What this means for tokenization

The third front, and the one that will matter most over the next decade, is real-world asset tokenization. The Depository Trust and Clearing Corporation, which clears the overwhelming majority of US securities, has launched pilot programs with dozens of partner institutions to test tokenized equities. This is not a speculative trend. It is the existing settlement infrastructure of the world’s largest capital market preparing to migrate to blockchain rails.

Tokenized US dollars in the form of stablecoins now represent a $317 billion market. The tokenization of equities, bonds, real estate, and other asset classes is the natural next step. Twenty-four-seven settlement, near-instant transfer of value across borders, programmable assets, and cross-margin trading across asset classes were technically possible before. They are now becoming commercially inevitable. The major players in the space, Coinbase among them, are actively positioning for this future.

The bottom line

The CLARITY Act will not pass tomorrow. It might not pass this year. The probability sits roughly at a coin flip. But the compromise that emerged on May 1, 2026, is a genuine milestone, and the people closest to the negotiations now believe a clear path exists if the procedural calendar cooperates.

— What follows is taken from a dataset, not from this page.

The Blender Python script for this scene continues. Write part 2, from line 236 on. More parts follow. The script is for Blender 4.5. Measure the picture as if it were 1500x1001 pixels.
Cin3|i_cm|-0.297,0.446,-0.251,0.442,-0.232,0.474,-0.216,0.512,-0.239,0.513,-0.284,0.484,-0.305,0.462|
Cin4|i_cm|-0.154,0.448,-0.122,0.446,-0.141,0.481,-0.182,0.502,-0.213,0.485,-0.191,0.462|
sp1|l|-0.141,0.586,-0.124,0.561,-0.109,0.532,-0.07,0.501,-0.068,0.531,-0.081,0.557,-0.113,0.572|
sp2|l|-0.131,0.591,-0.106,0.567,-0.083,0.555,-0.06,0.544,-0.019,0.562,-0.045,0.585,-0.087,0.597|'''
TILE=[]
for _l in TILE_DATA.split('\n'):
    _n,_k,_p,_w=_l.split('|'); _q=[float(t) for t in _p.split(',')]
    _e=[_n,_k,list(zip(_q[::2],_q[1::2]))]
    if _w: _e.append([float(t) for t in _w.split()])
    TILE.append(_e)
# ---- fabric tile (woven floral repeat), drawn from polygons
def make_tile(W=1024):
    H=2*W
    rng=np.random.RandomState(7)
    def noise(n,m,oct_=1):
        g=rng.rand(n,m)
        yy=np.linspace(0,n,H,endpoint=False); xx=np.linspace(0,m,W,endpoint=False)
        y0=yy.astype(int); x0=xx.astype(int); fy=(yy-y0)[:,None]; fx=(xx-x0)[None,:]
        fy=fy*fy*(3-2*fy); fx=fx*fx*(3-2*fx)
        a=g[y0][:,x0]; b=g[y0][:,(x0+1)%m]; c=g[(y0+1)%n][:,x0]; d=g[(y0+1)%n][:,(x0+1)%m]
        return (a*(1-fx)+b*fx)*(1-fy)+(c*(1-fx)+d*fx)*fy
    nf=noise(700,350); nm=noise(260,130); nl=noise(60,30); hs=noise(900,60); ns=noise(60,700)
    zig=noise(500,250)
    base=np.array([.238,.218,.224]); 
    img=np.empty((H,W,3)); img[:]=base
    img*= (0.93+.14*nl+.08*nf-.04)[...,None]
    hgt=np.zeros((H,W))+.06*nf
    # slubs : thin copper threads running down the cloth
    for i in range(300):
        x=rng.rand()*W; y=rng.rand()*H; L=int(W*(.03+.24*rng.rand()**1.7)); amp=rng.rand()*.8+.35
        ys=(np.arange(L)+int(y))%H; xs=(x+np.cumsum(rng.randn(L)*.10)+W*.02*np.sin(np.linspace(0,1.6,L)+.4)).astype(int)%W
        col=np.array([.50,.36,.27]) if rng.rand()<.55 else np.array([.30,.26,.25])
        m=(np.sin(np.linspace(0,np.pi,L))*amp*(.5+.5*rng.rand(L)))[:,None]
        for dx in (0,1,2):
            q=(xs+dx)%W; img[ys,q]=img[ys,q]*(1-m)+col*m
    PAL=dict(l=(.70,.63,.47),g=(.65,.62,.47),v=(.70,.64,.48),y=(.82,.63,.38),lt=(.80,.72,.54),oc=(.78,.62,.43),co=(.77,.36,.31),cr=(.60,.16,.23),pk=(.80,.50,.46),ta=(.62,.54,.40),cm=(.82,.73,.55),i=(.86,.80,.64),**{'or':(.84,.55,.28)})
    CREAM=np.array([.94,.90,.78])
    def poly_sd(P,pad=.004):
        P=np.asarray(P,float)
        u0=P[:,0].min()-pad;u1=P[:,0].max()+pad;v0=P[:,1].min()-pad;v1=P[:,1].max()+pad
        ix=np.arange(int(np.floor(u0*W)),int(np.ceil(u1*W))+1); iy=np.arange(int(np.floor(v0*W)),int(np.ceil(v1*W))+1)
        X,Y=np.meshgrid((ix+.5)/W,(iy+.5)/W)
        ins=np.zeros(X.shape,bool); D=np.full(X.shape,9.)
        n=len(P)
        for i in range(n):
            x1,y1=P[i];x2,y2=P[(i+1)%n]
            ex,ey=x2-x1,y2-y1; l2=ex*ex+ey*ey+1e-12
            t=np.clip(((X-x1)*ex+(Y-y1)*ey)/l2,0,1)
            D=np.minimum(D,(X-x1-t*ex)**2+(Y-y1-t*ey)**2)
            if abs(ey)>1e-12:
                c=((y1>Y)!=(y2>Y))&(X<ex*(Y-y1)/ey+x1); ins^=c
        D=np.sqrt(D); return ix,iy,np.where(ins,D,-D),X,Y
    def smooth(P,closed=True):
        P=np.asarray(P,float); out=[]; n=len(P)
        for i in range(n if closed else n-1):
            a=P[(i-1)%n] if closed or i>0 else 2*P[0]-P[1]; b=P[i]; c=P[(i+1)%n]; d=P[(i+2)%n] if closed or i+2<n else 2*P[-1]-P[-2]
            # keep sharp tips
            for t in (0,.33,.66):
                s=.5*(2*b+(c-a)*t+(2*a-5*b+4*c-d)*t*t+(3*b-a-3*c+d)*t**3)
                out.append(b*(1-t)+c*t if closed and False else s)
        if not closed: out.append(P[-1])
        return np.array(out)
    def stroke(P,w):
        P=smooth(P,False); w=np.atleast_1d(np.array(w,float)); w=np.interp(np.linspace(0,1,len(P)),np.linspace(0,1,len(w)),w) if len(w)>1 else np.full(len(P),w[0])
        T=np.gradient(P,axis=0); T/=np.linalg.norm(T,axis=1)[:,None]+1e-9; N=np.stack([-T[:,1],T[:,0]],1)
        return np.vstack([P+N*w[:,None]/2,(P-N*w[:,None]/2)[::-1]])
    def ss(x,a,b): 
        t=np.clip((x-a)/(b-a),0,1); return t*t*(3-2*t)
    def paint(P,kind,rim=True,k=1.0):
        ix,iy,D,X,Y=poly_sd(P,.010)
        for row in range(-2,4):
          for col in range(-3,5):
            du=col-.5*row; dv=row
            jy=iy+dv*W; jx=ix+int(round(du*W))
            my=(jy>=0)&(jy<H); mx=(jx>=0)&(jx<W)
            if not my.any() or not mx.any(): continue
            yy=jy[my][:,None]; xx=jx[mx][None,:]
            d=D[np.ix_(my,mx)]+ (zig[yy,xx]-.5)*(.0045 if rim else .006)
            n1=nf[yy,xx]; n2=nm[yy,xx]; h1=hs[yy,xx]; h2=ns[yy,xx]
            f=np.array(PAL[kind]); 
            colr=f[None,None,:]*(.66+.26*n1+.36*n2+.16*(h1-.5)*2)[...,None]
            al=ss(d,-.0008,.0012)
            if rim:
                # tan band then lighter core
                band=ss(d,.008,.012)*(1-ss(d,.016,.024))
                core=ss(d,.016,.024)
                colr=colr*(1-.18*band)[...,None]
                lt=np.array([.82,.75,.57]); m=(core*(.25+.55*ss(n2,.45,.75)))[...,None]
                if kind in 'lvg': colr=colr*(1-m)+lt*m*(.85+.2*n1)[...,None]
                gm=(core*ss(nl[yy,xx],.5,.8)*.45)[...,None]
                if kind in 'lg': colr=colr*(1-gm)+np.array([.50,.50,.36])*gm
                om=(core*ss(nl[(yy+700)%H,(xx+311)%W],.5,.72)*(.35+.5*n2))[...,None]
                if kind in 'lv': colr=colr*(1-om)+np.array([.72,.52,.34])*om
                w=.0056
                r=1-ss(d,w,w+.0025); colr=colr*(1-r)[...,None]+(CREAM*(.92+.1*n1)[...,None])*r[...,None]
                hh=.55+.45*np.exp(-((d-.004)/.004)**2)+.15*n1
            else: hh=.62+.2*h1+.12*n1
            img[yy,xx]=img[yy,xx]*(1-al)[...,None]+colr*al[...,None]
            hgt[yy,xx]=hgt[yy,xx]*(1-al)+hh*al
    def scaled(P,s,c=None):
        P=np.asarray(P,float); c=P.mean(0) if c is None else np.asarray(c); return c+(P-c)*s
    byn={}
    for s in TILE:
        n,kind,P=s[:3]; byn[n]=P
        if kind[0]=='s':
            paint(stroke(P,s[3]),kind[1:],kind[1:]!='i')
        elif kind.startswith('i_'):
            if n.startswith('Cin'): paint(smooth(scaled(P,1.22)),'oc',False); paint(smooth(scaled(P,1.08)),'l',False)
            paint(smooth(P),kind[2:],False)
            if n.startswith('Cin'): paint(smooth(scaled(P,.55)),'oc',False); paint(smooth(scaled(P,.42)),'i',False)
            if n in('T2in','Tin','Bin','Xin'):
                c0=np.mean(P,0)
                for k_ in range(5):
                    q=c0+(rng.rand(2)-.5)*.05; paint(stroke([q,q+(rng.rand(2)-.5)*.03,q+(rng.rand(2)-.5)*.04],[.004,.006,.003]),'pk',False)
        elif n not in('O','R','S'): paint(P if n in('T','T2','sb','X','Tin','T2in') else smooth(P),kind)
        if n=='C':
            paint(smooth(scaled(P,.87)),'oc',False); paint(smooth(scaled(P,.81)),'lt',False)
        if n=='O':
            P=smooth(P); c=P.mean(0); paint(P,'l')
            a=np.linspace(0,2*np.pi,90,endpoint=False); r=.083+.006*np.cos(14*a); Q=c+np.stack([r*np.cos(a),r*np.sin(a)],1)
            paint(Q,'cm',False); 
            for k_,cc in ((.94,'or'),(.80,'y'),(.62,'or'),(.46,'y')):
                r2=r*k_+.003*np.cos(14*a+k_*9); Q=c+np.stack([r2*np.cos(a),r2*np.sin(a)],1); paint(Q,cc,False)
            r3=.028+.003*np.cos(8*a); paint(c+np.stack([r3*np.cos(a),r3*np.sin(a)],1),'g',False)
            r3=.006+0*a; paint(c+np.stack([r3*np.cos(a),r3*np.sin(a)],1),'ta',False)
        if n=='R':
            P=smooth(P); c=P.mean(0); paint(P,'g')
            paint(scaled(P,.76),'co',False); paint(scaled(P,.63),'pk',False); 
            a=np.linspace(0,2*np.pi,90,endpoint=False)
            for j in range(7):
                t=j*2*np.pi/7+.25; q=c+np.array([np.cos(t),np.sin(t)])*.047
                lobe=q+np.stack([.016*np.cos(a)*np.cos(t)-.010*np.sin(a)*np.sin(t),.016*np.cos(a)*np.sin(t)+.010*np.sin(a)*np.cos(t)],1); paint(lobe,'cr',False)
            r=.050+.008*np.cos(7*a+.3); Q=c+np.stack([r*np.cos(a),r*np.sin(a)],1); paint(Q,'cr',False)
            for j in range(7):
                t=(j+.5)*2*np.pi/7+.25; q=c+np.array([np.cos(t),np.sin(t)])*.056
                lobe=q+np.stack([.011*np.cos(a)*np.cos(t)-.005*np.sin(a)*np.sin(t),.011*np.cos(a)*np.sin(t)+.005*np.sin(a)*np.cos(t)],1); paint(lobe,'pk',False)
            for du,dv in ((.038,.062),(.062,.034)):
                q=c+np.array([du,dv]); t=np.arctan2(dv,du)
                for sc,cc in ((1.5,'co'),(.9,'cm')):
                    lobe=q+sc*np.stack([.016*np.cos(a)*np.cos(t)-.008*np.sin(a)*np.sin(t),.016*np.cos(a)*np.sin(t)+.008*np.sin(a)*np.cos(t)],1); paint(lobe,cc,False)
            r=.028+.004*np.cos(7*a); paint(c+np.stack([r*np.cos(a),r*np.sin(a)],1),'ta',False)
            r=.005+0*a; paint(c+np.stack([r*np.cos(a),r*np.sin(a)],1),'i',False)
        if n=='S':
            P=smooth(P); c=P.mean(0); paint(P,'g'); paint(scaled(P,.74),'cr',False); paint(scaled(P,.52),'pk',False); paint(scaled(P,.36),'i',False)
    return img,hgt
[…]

The investors who positioned for regulatory clarity in 2017 and 2018, when the question was whether Bitcoin was a security, were largely vindicated when the spot ETFs launched in January 2024. The investors positioning now, against a backdrop of complete legislative uncertainty resolving into a workable framework, are running the same playbook. Markets pay for clarity. The CLARITY Act, if it passes, would deliver more of it in a single piece of legislation than the United States has produced in this asset class in fifteen years.

Watch the markup. Watch the floor schedule. Watch what the prediction markets price the bill at over the next sixty days. The signal is in the procedural calendar, not in the day-to-day price action. The next ninety days will determine whether crypto enters its first real regulated era in the United States or whether the industry waits another four years for the next window.

 

______________________________________________________________________________________________________

This article is written for educational and informational purposes only and does not constitute financial or legal advice. The views and analytical frameworks presented draw on publicly available information and reported commentary from industry participants. Readers are encouraged to consult primary sources and form their own informed views on these complex topics.